In this Wednesday, Oct. 9, 2019 photo, a customer sniffs a display sample of marijuana, in a tamper-proof container secured with a cable, sold at Evergreen Cannabis, a marijuana retail shop, in Vancouver, B.C. One year into Canada’s experiment in legal marijuana, hundreds of legal pot shops have sprung up. But many people still buy their weed on the sly, because taxes and other issues mean that craft marijuana costs nearly twice what it did before legalization.
Yet legal sales in the first year are expected to total just $1 billion, an amount dwarfed by an illegal market still estimated at $5 billion to $7 billion.
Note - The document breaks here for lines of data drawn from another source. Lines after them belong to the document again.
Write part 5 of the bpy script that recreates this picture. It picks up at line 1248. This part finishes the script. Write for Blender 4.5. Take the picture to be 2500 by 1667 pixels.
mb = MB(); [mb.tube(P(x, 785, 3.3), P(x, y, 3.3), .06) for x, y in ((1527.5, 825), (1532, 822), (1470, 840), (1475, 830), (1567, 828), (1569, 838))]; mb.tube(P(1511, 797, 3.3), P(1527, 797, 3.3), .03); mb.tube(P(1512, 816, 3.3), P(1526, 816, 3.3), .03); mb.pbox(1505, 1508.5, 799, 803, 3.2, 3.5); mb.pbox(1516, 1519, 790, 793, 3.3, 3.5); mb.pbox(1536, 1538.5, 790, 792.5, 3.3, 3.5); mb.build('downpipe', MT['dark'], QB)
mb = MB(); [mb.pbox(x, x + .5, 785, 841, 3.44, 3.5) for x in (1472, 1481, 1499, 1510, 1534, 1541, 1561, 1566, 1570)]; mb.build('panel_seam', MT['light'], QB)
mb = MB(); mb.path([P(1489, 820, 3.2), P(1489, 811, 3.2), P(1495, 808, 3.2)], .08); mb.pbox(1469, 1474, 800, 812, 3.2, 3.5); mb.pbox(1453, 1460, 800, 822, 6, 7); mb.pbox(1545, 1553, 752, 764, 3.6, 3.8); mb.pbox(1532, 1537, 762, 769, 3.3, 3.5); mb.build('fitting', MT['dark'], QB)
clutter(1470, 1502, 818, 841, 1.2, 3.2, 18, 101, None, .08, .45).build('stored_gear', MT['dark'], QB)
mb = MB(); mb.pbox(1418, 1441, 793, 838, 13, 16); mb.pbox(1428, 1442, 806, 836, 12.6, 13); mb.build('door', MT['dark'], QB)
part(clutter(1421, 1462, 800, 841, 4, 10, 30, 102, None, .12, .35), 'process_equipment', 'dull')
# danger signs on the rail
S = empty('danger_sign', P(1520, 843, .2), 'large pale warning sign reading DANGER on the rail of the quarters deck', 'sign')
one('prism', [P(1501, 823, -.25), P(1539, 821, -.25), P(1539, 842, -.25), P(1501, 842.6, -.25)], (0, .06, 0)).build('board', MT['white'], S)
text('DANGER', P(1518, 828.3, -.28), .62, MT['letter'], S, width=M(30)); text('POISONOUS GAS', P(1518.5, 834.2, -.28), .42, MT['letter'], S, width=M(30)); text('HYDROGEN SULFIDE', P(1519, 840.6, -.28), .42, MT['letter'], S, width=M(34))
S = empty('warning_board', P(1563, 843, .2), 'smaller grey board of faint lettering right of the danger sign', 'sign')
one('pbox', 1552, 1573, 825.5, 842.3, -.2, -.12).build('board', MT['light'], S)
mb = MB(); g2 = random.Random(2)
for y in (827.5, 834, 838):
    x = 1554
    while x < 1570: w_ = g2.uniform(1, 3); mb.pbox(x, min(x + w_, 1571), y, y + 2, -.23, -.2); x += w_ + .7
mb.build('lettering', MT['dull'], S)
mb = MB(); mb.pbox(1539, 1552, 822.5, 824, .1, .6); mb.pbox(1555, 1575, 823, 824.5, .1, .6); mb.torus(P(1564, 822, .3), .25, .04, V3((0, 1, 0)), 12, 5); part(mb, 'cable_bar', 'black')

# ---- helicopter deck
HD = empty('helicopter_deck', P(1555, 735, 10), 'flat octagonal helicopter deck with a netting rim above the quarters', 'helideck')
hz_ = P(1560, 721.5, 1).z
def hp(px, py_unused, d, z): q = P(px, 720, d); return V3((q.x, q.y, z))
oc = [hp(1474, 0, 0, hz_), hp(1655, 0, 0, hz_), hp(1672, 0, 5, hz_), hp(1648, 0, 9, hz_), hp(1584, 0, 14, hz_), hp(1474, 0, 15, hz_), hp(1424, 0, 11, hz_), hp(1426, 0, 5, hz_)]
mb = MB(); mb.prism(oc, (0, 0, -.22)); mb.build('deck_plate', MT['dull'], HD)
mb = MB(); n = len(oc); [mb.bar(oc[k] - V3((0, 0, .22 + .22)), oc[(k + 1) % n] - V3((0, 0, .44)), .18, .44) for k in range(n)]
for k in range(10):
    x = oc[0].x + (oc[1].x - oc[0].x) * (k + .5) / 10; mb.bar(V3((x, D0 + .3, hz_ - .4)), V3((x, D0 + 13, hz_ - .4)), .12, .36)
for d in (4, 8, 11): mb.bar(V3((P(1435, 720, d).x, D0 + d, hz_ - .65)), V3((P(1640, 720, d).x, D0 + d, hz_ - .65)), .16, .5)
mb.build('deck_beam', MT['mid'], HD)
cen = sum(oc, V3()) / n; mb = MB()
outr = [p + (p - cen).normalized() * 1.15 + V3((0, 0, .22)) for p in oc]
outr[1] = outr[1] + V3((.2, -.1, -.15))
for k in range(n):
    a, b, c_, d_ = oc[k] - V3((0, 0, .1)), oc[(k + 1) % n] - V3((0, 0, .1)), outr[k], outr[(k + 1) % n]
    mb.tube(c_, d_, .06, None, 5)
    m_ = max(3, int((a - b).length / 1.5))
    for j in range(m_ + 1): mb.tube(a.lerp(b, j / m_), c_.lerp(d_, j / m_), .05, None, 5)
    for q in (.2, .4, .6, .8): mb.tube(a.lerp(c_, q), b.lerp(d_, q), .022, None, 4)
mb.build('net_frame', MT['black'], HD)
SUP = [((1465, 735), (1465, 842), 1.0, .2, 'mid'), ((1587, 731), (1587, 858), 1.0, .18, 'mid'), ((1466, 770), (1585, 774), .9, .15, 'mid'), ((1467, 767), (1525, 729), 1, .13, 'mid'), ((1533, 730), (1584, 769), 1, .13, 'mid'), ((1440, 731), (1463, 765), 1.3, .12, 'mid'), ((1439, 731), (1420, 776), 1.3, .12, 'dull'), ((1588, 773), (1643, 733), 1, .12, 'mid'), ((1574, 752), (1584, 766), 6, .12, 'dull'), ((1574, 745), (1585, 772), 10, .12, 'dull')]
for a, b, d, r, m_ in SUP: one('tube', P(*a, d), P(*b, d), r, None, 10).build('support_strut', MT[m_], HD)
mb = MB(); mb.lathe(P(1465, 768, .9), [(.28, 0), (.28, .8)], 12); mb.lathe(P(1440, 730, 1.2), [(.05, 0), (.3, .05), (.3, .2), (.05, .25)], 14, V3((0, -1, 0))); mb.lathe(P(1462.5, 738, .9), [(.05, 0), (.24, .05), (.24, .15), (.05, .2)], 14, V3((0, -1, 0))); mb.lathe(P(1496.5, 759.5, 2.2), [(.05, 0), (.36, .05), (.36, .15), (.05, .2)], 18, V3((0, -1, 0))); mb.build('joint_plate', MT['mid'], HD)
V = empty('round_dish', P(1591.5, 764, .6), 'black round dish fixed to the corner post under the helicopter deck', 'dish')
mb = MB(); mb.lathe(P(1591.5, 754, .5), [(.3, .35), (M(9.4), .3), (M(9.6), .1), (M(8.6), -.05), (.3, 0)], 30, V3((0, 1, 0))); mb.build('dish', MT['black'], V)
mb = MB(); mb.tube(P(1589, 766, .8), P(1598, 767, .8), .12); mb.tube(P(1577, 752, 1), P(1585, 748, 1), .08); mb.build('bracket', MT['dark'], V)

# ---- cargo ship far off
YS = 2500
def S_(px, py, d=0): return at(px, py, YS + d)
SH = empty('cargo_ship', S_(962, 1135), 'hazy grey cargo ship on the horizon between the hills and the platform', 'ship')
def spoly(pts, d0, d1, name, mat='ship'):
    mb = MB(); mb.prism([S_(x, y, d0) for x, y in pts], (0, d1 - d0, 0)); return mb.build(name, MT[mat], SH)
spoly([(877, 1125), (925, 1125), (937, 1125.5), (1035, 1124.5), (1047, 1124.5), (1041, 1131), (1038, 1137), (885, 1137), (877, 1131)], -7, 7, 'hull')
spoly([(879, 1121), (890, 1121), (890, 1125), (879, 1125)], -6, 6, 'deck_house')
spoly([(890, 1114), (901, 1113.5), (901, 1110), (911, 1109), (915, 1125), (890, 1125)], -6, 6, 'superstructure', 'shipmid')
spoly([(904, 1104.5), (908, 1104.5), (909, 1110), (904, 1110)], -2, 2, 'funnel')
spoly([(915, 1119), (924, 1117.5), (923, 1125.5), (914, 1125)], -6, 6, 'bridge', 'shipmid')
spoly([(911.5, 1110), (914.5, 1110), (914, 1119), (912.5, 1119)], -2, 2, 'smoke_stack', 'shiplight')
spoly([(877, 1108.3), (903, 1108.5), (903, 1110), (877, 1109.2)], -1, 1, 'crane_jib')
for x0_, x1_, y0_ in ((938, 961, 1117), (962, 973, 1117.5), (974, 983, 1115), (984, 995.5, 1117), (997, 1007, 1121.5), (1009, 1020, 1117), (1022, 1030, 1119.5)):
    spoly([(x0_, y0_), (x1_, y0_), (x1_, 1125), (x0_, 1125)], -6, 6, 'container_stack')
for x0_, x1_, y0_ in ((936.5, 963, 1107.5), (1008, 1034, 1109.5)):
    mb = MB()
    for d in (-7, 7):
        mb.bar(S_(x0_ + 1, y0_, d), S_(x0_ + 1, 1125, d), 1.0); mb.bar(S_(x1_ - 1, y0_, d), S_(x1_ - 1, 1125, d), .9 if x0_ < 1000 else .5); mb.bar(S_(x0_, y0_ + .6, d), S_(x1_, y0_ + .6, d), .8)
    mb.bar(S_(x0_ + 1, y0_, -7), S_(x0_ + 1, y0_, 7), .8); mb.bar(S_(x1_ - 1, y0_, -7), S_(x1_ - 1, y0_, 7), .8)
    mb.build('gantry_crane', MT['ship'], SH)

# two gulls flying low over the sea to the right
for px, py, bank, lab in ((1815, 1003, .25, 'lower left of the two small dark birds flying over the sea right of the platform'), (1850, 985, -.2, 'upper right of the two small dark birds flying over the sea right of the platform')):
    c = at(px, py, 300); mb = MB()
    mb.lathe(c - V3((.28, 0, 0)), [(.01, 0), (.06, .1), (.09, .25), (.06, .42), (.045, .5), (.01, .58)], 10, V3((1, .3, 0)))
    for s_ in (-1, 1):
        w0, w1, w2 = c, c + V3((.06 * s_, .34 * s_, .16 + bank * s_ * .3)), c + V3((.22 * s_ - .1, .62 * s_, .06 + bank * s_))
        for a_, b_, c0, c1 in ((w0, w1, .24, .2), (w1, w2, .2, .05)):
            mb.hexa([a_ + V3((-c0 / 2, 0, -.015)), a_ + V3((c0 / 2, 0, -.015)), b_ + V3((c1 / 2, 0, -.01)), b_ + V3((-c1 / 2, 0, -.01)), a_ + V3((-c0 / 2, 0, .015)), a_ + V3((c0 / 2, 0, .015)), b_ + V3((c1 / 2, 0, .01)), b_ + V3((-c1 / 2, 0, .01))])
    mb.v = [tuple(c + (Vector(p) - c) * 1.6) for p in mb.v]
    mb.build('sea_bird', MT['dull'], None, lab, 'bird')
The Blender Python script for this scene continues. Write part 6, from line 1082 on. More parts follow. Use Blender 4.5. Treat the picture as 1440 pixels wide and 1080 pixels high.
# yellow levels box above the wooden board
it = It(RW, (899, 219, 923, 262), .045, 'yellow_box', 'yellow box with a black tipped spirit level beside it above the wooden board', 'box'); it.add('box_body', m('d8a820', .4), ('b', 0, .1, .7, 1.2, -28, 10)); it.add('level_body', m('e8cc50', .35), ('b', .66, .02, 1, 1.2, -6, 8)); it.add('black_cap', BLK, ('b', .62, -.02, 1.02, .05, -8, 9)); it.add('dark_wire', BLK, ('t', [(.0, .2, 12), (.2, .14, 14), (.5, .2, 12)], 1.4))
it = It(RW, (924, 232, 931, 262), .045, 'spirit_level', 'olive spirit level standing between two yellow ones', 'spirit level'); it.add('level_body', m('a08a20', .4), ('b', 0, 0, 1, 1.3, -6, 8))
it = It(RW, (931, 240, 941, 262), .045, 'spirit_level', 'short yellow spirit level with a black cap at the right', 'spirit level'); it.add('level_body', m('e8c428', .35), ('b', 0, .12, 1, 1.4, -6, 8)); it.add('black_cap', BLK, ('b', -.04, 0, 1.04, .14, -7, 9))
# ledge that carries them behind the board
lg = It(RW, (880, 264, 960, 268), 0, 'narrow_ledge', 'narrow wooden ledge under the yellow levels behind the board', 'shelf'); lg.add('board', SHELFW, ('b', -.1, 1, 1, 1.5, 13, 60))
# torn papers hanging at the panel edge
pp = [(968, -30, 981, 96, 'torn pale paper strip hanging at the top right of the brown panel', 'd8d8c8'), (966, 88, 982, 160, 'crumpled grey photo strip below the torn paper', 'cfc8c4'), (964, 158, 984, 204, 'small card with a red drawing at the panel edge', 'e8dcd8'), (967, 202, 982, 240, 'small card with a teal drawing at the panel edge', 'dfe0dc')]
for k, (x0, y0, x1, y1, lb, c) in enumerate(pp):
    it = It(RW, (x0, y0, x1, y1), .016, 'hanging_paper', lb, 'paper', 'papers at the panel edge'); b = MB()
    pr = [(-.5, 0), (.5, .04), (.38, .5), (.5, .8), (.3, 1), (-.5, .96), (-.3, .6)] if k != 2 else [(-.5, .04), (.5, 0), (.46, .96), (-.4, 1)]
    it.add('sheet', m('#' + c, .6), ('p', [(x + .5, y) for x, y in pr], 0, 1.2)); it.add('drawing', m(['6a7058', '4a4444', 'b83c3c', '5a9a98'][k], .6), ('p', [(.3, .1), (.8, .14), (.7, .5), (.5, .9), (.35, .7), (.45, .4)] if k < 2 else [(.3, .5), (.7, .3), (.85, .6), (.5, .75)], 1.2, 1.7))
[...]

Canada allowed provinces to shape their own laws within a federal framework, including setting the minimum age and deciding whether to distribute through state-run or private retail outlets. Some have done better than others.
Nowhere are the challenges of legalization more pronounced than British Columbia, which has had a flourishing cannabis culture since U.S. military draft-dodgers settled there during the Vietnam War era. They grew what became known as “B.C. Bud,” high quality marijuana cherished by American consumers.
Regulators hoped to have 250 legal shops operating in British Columbia by now; instead, they have only about 80 private stores and seven government-run shops. Through July, legal sales in B.C. were a meager $25 million. Alberta, with a smaller population, hit $145 million.